Avec l'Office, il faut retenir que la Chambre de surveillance avait décidé que le versement supplémentaire autorisé de 5'000 fr. devait permettre de finaliser la révision en cours, ce qui, en date du 12 décembre 2019, impliquait la révision des comptes 2018. La Chambre de surveillance a par conséquent statué sur les frais de révision admissibles pour 2018 à régler en 2019 à la charge de la gérance légale et il n'y a en principe pas à y revenir. A nouveau, les plaignantes ont été informées du montant finalement facturé pour la révision 2018 les 2 et 19 décembre 2019, soit à un moment qui leur aurait permis de contester la décision du 12 décembre 2019 sur le vu de la facture finale. En refusant ces factures, l'Office n'a ainsi fait que respecter et appliquer les principes posés par la décision du 12 décembre 2019, sur laquelle les plaignantes tentent de revenir en présentant plusieurs mois plus tard les deux factures litigieuses au gérant légal. A cet égard, la lecture des plaignantes de la décision du 12 décembre 2019 n'est pas correcte, lorsqu'elles prétendent qu'elle ne limitait pas le montant total dû pour la révision et ne statuait que sur un acompte de 5'000 fr.

En tout état, ces notes d'honoraires décrivent une activité très importante qui dépasse le contrôle restreint, seule activité nécessaire pour éviter une mesure au sens de l'art. 731b CO, critère retenu par la Chambre de surveillance pour une prise en charge par la gérance légale des frais de révision des plaignantes. Or les notes d'honoraires font état du "traitement de nombreux problèmes apparus au cours de la révision". Certaines rubriques permettent de comprendre que l'activité a porté non seulement sur de la révision, mais également sur la tenue de la comptabilité et des comptes, ainsi que sur des aspects fiscaux. Il est également fait état de la rédaction de 36 rapports en français et en anglais s'agissant de A______ SA dont on ne comprend pas la raison d'être. Les honoraires réclamés sont donc, dans une proportion non déterminée mais importante, exorbitant à la révision et n'ont donc pas à être assumés par la gérance légale. Il en découle que la décision prise le 12 décembre 2019 arrêtait un montant d'honoraires de révision qui ne saurait être remis en cause par les deux factures des 2 et 19 décembre 2019.

2.3 C______ revient sur le principe et les modalités de la prise en charge des frais de révision des plaignantes par la gérance légale. Il n'est pas nécessaire de trancher la question au vu des considérants qui précèdent, la plainte devant être rejetée pour les motifs déjà évoqués.

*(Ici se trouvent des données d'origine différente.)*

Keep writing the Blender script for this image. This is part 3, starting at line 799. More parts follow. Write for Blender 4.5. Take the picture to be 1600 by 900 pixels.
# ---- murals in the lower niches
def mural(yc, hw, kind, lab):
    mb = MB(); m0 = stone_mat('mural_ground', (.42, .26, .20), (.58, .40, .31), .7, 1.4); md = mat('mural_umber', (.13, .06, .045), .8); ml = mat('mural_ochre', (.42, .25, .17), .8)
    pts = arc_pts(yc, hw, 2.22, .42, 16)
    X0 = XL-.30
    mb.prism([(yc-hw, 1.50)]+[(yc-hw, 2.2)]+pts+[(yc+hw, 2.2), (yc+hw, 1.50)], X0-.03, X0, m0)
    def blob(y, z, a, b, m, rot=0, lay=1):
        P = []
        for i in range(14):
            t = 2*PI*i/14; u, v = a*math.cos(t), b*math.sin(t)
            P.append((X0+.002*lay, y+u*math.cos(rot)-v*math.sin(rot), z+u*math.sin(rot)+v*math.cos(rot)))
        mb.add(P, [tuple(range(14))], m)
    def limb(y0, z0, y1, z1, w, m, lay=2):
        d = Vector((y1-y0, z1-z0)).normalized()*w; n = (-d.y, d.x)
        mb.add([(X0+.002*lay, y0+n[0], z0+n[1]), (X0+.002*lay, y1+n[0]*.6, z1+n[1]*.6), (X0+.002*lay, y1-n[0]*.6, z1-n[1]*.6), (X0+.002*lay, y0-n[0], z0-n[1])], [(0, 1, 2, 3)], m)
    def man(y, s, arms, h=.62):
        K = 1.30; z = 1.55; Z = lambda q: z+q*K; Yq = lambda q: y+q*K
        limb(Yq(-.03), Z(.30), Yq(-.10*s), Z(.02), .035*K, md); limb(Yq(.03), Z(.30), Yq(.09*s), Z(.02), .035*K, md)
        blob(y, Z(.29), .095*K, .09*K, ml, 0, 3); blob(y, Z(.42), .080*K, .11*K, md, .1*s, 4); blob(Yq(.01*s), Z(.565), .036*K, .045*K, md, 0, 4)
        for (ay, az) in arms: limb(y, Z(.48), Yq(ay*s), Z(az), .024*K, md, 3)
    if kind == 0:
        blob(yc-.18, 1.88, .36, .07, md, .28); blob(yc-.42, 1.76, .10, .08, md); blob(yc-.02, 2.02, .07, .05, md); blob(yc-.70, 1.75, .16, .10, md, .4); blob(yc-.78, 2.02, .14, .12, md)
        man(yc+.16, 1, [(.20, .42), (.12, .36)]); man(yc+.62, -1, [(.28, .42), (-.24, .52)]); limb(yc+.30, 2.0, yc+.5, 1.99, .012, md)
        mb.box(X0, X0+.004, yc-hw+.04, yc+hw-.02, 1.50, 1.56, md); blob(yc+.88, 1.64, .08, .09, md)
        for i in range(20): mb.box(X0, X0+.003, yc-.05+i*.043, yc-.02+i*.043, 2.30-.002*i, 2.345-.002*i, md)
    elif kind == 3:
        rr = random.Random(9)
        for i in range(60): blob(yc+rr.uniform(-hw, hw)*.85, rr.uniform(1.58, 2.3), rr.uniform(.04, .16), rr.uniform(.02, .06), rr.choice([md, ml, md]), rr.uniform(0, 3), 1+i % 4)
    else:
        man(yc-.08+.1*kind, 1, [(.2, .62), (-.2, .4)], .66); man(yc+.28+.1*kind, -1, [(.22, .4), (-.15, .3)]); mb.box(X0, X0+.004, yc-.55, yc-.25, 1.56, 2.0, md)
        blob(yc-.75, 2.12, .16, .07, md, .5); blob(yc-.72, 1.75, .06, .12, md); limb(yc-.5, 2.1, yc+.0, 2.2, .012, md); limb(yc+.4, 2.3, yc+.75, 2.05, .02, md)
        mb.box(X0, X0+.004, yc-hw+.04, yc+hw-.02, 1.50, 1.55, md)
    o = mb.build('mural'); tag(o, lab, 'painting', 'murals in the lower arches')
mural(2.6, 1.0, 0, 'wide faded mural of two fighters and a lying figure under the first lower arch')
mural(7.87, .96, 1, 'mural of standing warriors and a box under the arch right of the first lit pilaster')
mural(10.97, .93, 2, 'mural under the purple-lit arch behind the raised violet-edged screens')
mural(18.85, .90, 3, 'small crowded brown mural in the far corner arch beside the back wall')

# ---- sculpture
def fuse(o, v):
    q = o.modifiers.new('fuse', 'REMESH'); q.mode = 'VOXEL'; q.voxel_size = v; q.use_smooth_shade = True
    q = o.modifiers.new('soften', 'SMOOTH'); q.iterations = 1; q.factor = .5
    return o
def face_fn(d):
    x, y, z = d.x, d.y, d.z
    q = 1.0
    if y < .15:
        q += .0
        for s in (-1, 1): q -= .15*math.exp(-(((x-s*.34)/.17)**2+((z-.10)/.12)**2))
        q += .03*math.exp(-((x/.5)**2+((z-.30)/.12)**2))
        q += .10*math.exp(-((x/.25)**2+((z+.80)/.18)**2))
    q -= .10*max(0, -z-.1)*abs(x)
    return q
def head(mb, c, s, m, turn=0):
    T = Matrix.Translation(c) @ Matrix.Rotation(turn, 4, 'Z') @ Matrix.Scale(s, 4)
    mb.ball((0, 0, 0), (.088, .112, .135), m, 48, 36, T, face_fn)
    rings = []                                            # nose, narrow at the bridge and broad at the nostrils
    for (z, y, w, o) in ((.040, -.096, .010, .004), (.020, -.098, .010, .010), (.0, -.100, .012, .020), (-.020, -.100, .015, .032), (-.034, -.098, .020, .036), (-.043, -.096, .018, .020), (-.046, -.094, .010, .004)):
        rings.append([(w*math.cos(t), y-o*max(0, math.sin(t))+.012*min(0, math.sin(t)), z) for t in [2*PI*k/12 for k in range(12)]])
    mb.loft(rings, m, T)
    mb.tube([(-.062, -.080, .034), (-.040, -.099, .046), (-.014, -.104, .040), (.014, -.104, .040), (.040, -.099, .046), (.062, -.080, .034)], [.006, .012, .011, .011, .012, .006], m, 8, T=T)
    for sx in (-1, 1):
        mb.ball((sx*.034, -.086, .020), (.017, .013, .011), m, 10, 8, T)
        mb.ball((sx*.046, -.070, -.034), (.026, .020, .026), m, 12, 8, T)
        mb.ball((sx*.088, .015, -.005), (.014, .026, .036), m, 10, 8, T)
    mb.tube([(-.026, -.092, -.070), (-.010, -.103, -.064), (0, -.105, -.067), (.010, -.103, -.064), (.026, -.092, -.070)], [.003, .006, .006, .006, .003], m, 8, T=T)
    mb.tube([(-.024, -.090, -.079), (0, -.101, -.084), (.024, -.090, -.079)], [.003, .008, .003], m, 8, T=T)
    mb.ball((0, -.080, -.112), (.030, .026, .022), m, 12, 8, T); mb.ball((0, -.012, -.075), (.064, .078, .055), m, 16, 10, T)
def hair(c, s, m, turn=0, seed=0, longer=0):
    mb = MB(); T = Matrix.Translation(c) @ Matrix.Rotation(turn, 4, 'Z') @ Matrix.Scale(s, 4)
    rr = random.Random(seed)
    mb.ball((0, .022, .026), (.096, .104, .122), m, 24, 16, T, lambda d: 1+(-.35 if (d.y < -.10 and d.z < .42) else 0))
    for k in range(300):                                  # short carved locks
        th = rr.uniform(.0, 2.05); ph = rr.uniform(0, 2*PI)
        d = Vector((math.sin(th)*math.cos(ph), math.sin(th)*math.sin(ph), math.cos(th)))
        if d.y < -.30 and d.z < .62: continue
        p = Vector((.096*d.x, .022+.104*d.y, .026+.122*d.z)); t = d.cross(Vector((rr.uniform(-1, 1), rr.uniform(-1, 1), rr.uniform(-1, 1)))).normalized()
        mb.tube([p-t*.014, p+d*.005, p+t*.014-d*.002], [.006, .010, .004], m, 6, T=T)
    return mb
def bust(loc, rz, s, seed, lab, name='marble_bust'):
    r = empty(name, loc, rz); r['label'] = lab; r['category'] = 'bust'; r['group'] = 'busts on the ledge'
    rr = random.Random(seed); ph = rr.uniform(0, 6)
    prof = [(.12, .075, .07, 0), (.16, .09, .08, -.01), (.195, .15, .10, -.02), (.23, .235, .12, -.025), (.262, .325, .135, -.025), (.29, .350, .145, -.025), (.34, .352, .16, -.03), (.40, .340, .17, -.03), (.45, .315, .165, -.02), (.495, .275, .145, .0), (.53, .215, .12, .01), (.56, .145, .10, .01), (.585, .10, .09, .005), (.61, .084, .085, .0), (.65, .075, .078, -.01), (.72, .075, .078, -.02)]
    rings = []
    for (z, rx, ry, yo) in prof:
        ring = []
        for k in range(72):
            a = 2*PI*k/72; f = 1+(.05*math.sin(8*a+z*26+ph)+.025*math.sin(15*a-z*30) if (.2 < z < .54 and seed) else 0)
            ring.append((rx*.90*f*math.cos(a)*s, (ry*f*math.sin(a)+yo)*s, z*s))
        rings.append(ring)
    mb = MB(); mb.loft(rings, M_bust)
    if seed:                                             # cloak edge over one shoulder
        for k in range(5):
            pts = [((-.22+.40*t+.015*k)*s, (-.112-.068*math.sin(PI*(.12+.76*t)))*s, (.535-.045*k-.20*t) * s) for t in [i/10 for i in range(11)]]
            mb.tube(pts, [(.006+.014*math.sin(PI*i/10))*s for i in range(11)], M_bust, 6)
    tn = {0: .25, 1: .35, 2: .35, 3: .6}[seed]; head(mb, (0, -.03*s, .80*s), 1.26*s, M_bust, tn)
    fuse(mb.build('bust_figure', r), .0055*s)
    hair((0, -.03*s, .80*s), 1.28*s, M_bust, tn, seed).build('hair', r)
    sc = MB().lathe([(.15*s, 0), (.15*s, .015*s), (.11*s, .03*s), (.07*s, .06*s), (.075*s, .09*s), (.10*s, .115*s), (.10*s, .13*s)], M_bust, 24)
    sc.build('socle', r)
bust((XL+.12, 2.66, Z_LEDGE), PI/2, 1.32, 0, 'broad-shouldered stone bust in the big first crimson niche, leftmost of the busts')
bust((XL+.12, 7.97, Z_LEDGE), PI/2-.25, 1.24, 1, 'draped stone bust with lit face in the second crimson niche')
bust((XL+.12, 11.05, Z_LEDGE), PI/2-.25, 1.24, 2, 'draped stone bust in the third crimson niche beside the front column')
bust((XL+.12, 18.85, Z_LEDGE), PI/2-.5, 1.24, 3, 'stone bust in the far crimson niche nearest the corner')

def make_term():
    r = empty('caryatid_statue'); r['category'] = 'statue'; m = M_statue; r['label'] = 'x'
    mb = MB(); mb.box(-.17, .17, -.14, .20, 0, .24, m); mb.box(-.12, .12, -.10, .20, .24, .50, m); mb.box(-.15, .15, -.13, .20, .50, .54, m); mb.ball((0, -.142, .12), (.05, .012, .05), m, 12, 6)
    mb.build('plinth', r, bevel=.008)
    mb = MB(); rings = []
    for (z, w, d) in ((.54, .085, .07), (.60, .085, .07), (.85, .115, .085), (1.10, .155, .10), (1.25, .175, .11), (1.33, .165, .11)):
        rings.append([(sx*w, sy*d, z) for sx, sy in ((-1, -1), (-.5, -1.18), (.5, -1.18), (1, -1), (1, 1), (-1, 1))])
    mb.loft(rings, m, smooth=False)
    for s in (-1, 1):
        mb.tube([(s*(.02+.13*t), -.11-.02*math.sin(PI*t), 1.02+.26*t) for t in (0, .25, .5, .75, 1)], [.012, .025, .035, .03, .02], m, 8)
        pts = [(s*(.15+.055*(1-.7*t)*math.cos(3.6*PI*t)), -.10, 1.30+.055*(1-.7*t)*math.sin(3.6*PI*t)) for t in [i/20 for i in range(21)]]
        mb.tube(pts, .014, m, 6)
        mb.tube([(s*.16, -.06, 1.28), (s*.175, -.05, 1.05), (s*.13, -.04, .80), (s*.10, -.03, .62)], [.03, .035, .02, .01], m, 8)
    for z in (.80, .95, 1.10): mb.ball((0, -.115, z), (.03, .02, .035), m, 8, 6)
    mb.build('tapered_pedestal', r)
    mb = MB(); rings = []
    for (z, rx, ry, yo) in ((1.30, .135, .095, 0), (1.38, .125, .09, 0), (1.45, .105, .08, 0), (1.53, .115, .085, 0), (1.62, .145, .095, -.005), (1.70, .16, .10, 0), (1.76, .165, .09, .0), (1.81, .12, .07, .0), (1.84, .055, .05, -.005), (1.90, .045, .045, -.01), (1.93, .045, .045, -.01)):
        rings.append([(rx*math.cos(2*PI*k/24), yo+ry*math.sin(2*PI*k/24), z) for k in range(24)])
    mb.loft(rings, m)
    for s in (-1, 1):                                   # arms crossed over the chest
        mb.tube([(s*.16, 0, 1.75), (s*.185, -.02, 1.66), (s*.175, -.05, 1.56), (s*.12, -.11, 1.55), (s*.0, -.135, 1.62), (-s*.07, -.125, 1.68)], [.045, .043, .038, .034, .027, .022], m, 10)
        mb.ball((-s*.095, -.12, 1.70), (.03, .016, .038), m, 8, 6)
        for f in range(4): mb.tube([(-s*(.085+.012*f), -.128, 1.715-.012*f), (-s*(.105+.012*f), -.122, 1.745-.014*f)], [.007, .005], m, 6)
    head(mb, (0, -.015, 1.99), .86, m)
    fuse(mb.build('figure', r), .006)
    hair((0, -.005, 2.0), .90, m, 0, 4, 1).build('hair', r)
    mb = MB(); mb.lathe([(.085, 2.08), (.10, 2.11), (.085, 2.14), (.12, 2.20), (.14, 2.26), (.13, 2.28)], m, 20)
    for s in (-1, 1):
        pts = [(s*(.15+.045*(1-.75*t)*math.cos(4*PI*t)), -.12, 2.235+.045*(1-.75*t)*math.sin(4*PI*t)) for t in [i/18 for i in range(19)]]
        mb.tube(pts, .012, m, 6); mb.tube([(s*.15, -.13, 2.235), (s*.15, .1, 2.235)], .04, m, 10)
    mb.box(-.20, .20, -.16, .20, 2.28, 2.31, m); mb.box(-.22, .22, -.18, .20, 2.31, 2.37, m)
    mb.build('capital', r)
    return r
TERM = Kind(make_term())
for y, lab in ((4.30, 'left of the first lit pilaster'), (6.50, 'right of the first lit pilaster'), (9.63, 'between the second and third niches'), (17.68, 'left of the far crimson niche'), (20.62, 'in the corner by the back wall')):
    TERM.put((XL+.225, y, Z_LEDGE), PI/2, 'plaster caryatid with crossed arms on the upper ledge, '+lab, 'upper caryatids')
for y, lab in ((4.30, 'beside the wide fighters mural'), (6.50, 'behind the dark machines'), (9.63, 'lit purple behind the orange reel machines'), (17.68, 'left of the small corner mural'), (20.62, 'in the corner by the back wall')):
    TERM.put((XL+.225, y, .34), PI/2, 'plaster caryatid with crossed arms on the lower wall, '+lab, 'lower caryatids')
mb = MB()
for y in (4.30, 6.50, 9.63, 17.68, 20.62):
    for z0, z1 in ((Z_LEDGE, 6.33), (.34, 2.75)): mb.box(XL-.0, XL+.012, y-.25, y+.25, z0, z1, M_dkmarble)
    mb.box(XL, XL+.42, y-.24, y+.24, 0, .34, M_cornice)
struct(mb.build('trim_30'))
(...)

En tout état, elle n'avait pas contesté la décision du 12 décembre 2019 auprès du Tribunal fédéral et elle ne saurait la remettre en cause alors qu'il est question, dans le cadre de la présente procédure, de mesures d'exécution de cette décision. Il lui sera loisible de développer ses arguments si la question devait se reposer dans le cadre d'une nouvelle plainte visant par hypothèse les frais de révision 2019.

2.4 En conclusion, la plainte sera rejetée, l'Office ayant à raison refusé d'introduire les factures litigieuses dans les charges de gérance légale.

4. La procédure de plainte est gratuite (art. 20a al. 2 ch. 5 LP; art. 61 al. 2 let. a OELP) et ne donne pas lieu à l'allocation de dépens (art. 62 al. 2 OELP).

 

 

* * * * *

PAR CES MOTIFS,
La Chambre de surveillance :

A la forme :

Reçoit la plainte du 6 avril 2020 du A______ SA et B______ SA contre la décision de l'Office du 2 avril 2020 refusant la prise en charge par la gérance légale des actifs immobiliers gagés de A______ SA des factures honoraires de révision 2018 de A______ SA et de B______ SA des 2 et 19 décembre 2019.

Au fond :

La rejette.

Siégeant :

Monsieur Jean REYMOND, président; Madame Natalie OPPATJA et Monsieur Denis KELLER, juges assesseurs; Madame Véronique AMAUDRY-PISCETTA, greffière.

 

Le président :

Jean REYMOND

 

La greffière :

Véronique AMAUDRY-PISCETTA

 

 

 

 

Voie de recours :

Le recours en matière civile au sens de l’art. 72 al. 2 let. a de la loi sur le Tribunal fédéral du 17 juin 2005 (LTF; RS 173.110) est ouvert contre les décisions prises par la Chambre de surveillance des Offices des poursuites et des faillites, unique autorité cantonale de surveillance en matière de poursuite pour dettes et faillite (art. 126 LOJ). Il doit être déposé devant le Tribunal fédéral, 1000 Lausanne 14, dans les dix jours qui suivent la notification de l'expédition complète de la présente décision (art. 100 al. 1 et 2 let. a LTF) ou dans les cinq jours en matière de poursuite pour effets de change (art. 100 al. 3 let. a LTF). L’art. 119 al. 1 LTF prévoit que si une partie forme un recours ordinaire et un recours constitutionnel, elle doit déposer les deux recours dans un seul mémoire. Le recours doit être rédigé dans une langue officielle, indiquer les conclusions, en quoi l'acte attaqué viole le droit et les moyens de preuve, et être signé (art. 42 LTF).

Le recours doit être adressé au Tribunal fédéral, 1000 Lausanne 14.